Transports - La Fnaut déplore un grand retour de la voiture en ville
Une dégradation de l'offre, des investissements loin d'être à la hauteur et une hausse tarifaire envisagée, mais risquée : telles sont aux yeux de la Fédération nationale des associations d'usagers des transports (Fnaut) les trois composantes d'une crise en gestation du transport urbain. Comme elle l'avait déjà déploré lors de son 19e congrès, en novembre dernier, la Fnaut estime que le gouvernement se désintéresse du sujet, "se préoccupe surtout de la voiture dite propre", "abandonne l'écotaxe" et "relance les investissements routiers".
Quid du troisième appel à projets "Transports collectifs et mobilité durable", qui vient enfin d'aboutir juste avant Noël - n'est-ce pas là une bonne nouvelle ? "Il arrive avec deux ans de retard. Les 99 projets sélectionnés sont intéressants mais bien des investissements restent nécessaires compte tenu des retards accumulés et de l'évolution de la demande", répond l'association. Elle préconise le lancement "dès maintenant" d'un quatrième appel à projets devant porter préférentiellement sur les transports en commun en site propre (TCSP) en agglomération de taille moyenne : "Le tramway de Besançon et le BHNS [bus à haut niveau de service, ndlr] de Metz en ont démontré toute la pertinence".
Autre conseil à prendre en compte : des villes ayant été surprises par l'afflux et le succès de lignes ou réseaux fraîchement lancés, mieux vaut pour la Fnaut "voir grand pour équiper les axes lourds". Elle cite les exemples du Grand Besançon et de l'agglomération de Caen, qui n'ont pas sous-dimensionné leur nouveau tram et ont vu large pour ne pas être pris de court par la fréquentation. "A l'inverse, le nouveau bus à haut niveau de service nantais, Busway, très bien réalisé, est victime de son succès, du coup les usagers subissent des retards".
Des collectivités rebroussent chemin
Jean Sivardière, président de la Fnaut, dénonce les reculs de plusieurs collectivités sur des projets de tramway (Grand Avignon, Aubagne, Amiens). "Dans une vingtaine d'agglomérations, l'offre commence à se dégrader, la recherche d'économies l'emporte sur celle de transferts modaux." Fréquence de ligne réduite à Nancy, bus à haut niveau de service abandonné à Niort, places piétonnes transformées en parkings (Auray, Béthune, Roubaix), couloirs de bus et bandes cyclables supprimés (Pau, Toulouse), stationnement automobile rendu gratuit le samedi à Angers, Chambéry, La Roche-sur-Yon et Rouen…

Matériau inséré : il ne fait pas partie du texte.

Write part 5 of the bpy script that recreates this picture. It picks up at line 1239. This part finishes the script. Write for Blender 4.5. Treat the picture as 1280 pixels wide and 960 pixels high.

La Fnaut égrène les exemples locaux et estime par ailleurs que la hausse tarifaire, seule solution évoquée pour rééquilibrer le financement de certains réseaux, pour "compenser la baisse des dotations de l'Etat, la hausse de la TVA sur les transports publics et ainsi garantir la pérennité de l'offre", reste risquée. Car s'"il peut être de l'intérêt bien compris des usagers d'accepter aujourd'hui une telle hausse dans les agglomérations où les tarifs ont peu évolué, le risque est de pénaliser les usagers à faibles revenus, et d'inciter une partie des usagers solvables à reprendre leur voiture". Toute hausse tarifaire doit donc être prudente, "très modérée" et précédée d'un effort de rationalisation en intensifiant la prévention et la maîtrise de la fraude. "Un enjeu sur lequel certaines collectivités ont déjà obtenu des résultats intéressants".
La réduction des coûts de production passe, selon elle, par des couloirs réservés et des priorités aux carrefours pour "augmenter la vitesse commerciale des bus et cars". D'un point de vue tout aussi technique, la Fnaut recommande de supprimer l'obligation de monter dans les bus par la porte avant sur les lignes chargées exploitées avec des bus articulés, car "cela ralentit les bus, crée de l'inconfort et il existe des méthodes plus efficaces pour maîtriser la fraude". Et de conclure : "Les collectivités locales ont d'autres moyens à leur disposition qu'une hausse tarifaire importante, qui apparaît comme une solution de facilité : elles peuvent faire des économies, trouver des ressources nouvelles si elles en ont la volonté politique, à condition aussi que l'Etat leur apporte une aide financière conséquente".